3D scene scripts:
************

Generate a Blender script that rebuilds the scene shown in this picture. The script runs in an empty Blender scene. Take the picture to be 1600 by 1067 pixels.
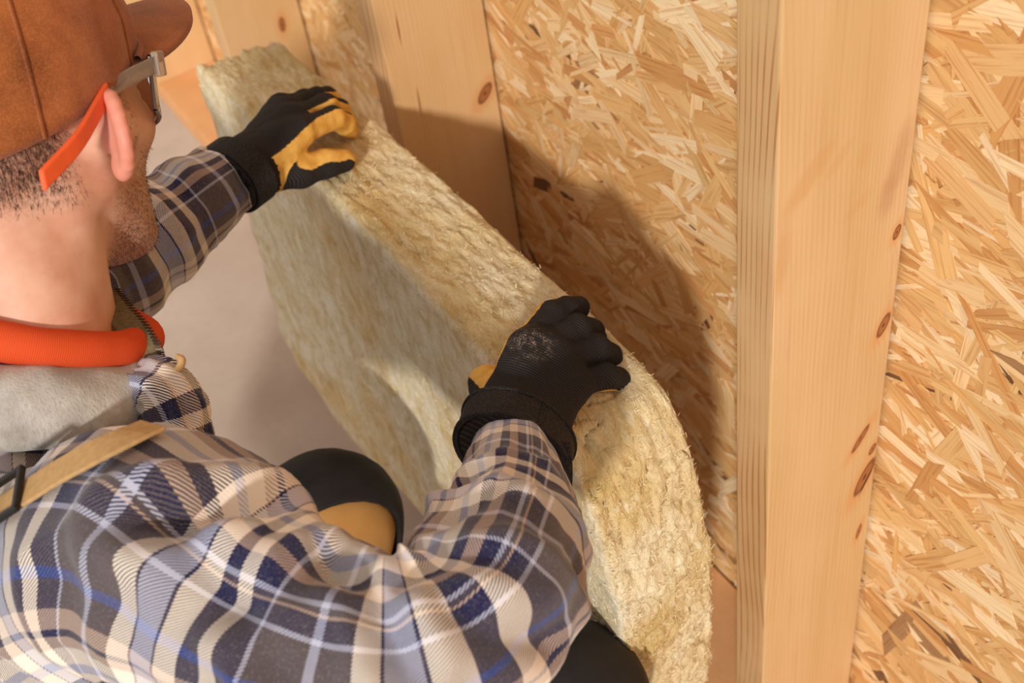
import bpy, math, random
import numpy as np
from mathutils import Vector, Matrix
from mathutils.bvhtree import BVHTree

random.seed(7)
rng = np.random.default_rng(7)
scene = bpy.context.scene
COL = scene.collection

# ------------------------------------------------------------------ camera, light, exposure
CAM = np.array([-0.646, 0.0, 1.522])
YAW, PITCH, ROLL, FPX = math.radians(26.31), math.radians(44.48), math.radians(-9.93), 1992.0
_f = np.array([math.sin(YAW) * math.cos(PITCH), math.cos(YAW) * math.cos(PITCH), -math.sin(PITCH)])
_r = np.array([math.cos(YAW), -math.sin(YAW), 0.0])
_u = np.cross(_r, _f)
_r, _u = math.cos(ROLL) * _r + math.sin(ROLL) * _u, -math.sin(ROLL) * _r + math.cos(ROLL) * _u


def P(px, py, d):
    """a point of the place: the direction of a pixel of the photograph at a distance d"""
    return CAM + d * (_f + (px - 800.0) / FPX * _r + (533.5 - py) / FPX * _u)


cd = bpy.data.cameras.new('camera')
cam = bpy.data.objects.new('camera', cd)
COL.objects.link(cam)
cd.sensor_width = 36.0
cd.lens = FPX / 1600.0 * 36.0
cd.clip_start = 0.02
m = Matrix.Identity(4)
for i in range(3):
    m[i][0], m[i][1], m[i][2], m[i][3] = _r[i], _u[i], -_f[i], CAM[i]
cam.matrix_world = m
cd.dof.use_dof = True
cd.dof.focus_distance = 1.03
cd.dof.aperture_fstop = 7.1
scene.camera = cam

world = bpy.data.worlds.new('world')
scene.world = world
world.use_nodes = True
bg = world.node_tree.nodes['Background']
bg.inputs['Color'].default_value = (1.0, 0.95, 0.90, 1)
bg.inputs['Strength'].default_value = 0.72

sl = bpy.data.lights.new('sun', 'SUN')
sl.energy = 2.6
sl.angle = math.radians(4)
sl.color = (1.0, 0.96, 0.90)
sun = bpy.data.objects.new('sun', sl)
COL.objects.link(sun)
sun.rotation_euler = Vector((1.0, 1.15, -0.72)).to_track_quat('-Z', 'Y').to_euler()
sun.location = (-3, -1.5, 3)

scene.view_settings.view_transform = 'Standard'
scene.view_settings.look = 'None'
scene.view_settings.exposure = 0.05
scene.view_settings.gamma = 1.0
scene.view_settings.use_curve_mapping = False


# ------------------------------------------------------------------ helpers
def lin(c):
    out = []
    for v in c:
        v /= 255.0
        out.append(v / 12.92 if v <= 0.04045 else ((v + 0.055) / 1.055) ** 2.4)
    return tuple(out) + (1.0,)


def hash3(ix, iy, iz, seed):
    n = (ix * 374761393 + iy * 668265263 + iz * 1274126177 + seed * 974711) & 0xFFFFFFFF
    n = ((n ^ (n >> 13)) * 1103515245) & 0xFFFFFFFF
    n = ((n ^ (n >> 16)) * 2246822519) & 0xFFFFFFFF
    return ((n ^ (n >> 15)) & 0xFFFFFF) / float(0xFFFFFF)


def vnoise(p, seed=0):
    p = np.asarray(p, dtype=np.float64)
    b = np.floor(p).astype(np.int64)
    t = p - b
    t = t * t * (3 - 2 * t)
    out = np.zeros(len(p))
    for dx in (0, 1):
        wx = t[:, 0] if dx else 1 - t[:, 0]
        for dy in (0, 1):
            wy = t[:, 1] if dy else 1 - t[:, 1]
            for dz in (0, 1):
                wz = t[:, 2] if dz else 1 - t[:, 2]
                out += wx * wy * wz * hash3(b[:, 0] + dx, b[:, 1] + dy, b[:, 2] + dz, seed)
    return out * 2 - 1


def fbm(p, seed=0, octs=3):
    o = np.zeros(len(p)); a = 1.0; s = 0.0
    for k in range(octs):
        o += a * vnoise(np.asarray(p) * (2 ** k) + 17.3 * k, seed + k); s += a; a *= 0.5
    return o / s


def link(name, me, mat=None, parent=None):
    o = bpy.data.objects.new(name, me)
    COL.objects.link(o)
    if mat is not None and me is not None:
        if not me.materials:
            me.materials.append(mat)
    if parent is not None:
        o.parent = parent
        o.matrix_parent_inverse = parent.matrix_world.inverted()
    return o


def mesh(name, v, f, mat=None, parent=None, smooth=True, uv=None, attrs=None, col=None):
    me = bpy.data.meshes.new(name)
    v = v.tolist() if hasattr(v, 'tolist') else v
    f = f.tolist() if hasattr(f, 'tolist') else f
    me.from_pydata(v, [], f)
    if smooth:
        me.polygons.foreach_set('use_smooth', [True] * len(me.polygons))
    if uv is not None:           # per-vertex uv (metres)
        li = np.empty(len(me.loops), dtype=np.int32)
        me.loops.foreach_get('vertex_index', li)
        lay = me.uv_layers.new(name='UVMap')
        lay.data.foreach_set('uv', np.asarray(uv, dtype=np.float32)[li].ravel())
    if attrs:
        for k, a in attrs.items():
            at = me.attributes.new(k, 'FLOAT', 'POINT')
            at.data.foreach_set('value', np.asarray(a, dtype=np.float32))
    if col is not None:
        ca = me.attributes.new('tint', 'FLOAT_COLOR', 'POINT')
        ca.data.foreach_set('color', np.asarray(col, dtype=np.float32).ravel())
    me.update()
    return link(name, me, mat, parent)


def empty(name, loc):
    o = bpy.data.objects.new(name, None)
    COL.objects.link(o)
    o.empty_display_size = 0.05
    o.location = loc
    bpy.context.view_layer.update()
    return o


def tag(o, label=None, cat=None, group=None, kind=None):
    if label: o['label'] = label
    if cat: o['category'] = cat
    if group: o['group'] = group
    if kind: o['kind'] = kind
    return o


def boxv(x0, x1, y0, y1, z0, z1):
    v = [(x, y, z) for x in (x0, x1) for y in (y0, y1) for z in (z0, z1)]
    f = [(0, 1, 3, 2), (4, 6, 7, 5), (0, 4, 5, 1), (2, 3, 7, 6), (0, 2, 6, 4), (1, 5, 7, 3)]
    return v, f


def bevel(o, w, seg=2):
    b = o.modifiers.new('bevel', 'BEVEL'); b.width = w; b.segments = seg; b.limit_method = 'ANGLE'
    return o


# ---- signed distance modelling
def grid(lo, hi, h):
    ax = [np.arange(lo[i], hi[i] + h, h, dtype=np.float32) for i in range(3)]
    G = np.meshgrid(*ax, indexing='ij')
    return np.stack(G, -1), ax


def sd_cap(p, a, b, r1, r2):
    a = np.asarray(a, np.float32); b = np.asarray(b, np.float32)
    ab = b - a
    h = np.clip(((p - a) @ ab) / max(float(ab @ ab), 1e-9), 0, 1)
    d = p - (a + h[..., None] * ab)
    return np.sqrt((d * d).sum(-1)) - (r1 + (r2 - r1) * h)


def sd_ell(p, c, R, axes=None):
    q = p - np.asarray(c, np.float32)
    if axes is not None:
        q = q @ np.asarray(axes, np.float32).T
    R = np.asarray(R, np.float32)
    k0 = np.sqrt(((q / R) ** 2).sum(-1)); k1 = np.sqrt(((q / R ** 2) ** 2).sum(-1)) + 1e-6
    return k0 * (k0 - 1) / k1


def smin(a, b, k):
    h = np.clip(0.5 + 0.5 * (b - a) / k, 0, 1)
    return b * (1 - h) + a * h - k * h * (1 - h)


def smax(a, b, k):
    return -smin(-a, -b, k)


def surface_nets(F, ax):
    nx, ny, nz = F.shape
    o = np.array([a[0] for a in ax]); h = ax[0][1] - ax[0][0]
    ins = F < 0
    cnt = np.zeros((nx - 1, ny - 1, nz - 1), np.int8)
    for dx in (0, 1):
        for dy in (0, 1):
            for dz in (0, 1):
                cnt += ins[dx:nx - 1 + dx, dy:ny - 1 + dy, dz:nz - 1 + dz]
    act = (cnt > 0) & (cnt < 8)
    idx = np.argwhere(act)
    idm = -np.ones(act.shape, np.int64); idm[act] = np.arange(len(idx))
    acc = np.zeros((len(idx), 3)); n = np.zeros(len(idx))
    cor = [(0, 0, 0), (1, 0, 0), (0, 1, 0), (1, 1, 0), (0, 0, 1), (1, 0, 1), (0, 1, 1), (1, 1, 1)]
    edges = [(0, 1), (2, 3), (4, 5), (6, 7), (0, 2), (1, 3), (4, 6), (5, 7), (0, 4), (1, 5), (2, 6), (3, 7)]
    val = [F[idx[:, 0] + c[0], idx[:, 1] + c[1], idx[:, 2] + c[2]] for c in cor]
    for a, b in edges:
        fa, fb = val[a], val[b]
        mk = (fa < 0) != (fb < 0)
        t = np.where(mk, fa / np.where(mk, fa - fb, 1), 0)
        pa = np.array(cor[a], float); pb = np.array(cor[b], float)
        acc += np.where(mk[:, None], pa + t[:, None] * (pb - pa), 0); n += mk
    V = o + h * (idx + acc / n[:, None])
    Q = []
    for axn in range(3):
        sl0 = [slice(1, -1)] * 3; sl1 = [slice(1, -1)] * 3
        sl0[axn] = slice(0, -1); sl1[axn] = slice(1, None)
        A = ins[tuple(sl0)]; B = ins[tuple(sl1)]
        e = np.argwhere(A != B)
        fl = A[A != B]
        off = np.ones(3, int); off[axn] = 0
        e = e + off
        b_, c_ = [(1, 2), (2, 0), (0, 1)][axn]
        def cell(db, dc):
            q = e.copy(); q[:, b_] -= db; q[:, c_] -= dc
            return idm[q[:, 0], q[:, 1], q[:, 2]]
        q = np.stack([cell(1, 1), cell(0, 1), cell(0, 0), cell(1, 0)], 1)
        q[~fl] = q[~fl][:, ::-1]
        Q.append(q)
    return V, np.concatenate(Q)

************

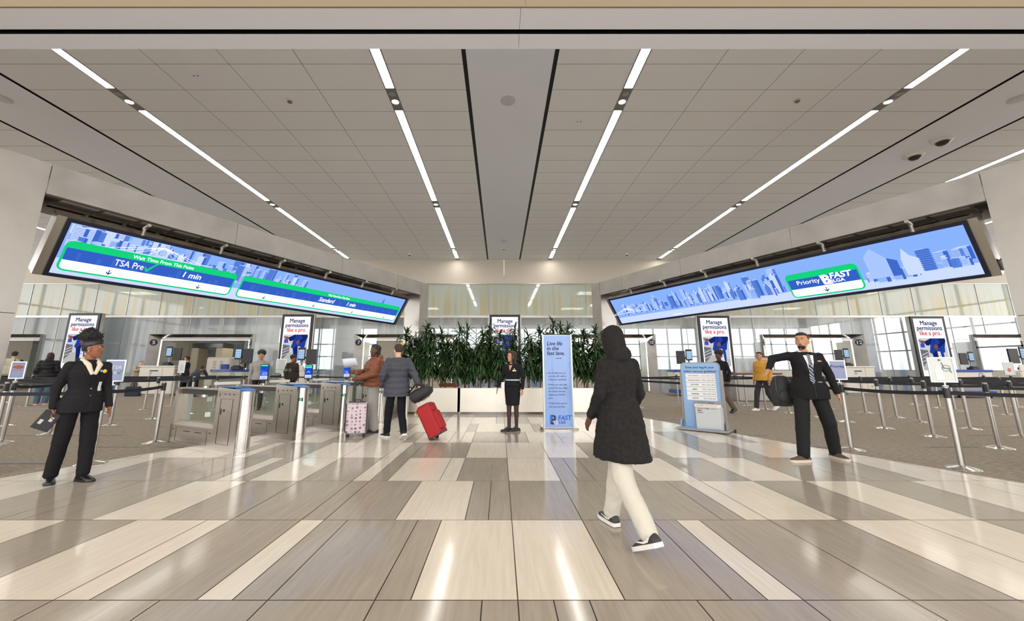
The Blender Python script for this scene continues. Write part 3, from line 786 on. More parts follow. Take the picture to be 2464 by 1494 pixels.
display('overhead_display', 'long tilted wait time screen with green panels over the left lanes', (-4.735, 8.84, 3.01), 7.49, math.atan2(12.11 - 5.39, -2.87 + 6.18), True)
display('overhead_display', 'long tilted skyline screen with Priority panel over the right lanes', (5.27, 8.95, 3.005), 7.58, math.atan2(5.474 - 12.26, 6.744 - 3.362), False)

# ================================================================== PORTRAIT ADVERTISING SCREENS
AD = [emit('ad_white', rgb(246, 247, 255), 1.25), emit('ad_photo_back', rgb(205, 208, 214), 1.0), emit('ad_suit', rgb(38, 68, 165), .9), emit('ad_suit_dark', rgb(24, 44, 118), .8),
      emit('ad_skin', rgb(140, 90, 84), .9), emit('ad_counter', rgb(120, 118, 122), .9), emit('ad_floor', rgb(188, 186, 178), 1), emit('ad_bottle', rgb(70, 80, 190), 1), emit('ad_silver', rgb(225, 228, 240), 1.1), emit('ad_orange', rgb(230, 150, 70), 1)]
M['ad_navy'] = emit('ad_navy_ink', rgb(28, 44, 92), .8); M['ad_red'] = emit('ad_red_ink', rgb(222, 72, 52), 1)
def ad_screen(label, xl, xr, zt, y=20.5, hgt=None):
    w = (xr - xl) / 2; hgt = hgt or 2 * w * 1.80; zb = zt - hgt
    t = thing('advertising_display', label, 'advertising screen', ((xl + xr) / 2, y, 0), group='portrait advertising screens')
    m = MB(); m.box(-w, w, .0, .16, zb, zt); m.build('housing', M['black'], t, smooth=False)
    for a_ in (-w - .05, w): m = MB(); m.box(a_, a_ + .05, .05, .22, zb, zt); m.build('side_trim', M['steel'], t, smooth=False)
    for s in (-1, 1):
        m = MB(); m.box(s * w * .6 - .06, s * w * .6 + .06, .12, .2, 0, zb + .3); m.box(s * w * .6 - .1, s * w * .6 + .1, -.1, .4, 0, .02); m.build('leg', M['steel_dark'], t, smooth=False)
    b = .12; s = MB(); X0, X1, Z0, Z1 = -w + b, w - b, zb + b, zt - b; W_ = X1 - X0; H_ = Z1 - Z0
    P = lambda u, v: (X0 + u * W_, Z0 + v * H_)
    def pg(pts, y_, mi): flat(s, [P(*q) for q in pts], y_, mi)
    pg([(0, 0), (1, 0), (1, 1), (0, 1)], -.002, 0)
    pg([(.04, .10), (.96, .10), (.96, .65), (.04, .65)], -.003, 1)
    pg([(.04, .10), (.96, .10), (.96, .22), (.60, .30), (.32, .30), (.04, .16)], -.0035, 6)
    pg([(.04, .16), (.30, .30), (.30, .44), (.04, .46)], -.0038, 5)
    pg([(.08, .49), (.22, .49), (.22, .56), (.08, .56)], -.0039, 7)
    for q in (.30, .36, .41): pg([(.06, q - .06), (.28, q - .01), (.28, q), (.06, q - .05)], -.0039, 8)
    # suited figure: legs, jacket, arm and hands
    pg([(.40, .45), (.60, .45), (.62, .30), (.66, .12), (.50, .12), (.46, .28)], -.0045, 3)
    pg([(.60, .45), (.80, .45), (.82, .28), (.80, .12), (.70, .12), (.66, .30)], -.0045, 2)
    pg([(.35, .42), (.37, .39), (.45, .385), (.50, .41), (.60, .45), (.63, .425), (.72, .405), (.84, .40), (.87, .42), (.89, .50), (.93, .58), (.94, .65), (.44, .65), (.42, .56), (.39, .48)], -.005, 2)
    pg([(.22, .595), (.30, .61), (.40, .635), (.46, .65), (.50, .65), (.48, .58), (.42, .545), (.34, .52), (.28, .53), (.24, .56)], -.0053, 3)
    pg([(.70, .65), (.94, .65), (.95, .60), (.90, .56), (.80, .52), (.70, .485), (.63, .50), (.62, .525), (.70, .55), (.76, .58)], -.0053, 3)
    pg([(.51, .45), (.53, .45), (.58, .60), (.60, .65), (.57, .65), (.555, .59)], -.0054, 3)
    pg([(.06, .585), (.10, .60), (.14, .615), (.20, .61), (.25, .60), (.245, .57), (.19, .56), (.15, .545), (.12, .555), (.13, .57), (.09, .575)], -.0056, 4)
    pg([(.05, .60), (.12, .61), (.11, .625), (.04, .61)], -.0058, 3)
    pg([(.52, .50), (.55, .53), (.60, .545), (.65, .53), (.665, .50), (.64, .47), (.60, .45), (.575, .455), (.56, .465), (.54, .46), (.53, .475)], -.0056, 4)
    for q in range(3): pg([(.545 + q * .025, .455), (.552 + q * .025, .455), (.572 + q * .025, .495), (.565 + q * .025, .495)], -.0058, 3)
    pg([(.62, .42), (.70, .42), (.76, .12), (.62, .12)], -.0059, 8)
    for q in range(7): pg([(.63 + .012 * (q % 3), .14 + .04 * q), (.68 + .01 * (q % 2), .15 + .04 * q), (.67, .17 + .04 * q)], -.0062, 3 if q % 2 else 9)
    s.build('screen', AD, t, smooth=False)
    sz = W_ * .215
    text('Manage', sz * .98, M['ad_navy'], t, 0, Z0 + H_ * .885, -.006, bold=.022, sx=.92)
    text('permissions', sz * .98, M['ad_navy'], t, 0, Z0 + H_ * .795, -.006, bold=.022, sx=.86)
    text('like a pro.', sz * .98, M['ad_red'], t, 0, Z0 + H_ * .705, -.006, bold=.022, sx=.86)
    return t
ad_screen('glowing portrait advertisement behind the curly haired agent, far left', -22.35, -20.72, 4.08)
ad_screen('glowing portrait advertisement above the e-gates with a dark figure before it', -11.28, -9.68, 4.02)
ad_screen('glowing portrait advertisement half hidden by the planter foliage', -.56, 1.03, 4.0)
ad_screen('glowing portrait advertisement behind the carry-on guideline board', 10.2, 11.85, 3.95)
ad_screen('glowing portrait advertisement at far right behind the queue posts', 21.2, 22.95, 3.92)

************

**Problem to solve**
Using the data above, set down each line from the line with "Generate a Blender" to the line with "COL = scene.collection" exactly, both ends included, and leave the pictures behind. Nothing else belongs.

**Final result**
Generate a Blender script that rebuilds the scene shown in this picture. The script runs in an empty Blender scene. Take the picture to be 1600 by 1067 pixels.
import bpy, math, random
import numpy as np
from mathutils import Vector, Matrix
from mathutils.bvhtree import BVHTree

random.seed(7)
rng = np.random.default_rng(7)
scene = bpy.context.scene
COL = scene.collection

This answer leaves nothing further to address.